けれども映画だけを見た人は、『ティファニーで朝食を』という話はこういう話だ、と理解する。

彼はオードリーが演じるということは最終的に承諾し、歓迎もしているのだが、原作にこの映画のイメージの付きまとうことが 、幸運なのかは微妙なところである。(訳者である村上春樹も指摘している。)



というように、いったん映画化が行われると、たとえそれが原作によるところであっても、もはやそれは原作者の物ではなく、映画監督の作品になるのだ。

そういうリスクがあるからこそ、映画化を断る作家がいるのだろう。

本と映画を比べると、やはりとっつきやすいのは映画。


情報量が多くてオリジナルなのは本である。

映画が入口となって、本を読んでみたくなることもあるだろうけれども、結局その先で同じ期待どおりの物が見れるとは限らない。逆もまたしかり。
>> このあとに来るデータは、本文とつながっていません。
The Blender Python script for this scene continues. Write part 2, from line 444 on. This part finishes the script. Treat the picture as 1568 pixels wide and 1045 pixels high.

前情報として何を知っておくか、ということも観た時の満足度を左右する。けれども知りすぎてもがっかりすることがあるので、本から入るべきか、映画から入るべきかということは、一概には判断できない。
もはやタイミングと運によるところが大きい。

けれども、映画を見て「なーんかつまんなかった」「よくわかんなかった!」と思っても、それは映画だけのせいではないかもしれない、ということは言える。

知らない要素が隠れているだけかも。

原作はどうなっているんだろう、監督はどうしてこういう描き方をしたんだろう。
出てきた疑問点にあたることで、理解不能な作品も、面白みを最大限に味わい尽くせる、好きな作品になるかもしれない。